Well our new not-so-happy-Monday-am commuter companion continues with her hemming and hawing and proceeds to get up and join our old companion (who has now re-taken up his post at the door). At this time, we have passed Danforth and we decide we may as well get up and stand at the door on the opposite end as well. Our two new friends decide to converse about our "rudeness(?)" and look and point at us. I wave.

We get to Union "on time" (read: 5 mins late but still within Go's timing guidelines - but that's another story) and don't get pointed at or given any more dirty looks - til tomorrow perhaps?

I just don't get it? Yes, I have felt the need to sleep on the Go train before but have never been offended by a simple conversation across the way from me. I mean, not everyone has had a bad nite's sleep and decides to sleep it off en route to Union.

We are not some hooligans or trouble makers, we just wanted to chat about the weekend.
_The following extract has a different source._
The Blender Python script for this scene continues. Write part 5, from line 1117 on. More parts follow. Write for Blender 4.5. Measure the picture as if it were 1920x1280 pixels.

SO SUE US!

Thanksgiving TMI

Thanks to the wonders of cellphone technology, all of us on Coach 2328 on the 5:20 are being subjected to the ENTIRE weekend plans of this 1 woman who is fighting with:

her mother (hangs up)
her sister (hangs up)
her boyfriend
her mother (calls back)
her father
her sister (again)

It appears everyone wants to eat on different days except for Saturday.

Eventually she gives up and angrily throws her phone into her bag. Now she's crying behind her to.night newspaper while her phone vibrates wildly.

Why don't people wait until they're home alone to make these kinds of calls?

I mean, really, it's turkey for f**k sakes.